News and PR

Rich nations' greenhouse gas emissions rose near to an all-time high in 2005


Rich nations' greenhouse gas emissions rose near to an all-time high in 2005, led by U.S. and Russian gains despite curbs meant to slow global warming, U.N. data showed.

Total emissions by 40 leading industrial nations edged up to 18.2 billion tonnes in 2005 from 18.1 billion in 2004 and were just 2.8 percent below a record 18.7 billion in 1990, according to the U.N. Climate Change Secretariat in Bonn.

The 2005 rise confirmed an upwards trend in recent years despite efforts at cuts by many governments worried that climate change, widely blamed on fossil fuel use, will spur ever more floods, droughts, heatwaves and rising seas.

"Since 2000, greenhouse gas emissions...increased by 2.6 percent," the Secretariat said.

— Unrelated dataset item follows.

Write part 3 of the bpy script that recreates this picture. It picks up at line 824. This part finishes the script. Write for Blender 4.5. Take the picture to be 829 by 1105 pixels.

Emissions by the United States, long the world's top emitter but with China drawing neck and neck, rose to 7.24 billion tonnes in 2005 from 7.19 billion in 2004, according to the first U.N. compilation of national data for 2005.

Washington has since issued a preliminary estimate that emissions of carbon dioxide, the main greenhouse gas, fell by 1.3 percent in 2006 from 2005 despite robust economic growth.

Revived economic growth in former East bloc nations was a main spur to the overall rise in emissions. Russian emissions rose to 2.l3 billion tonnes in 2005 from 2.09 billion in 2004.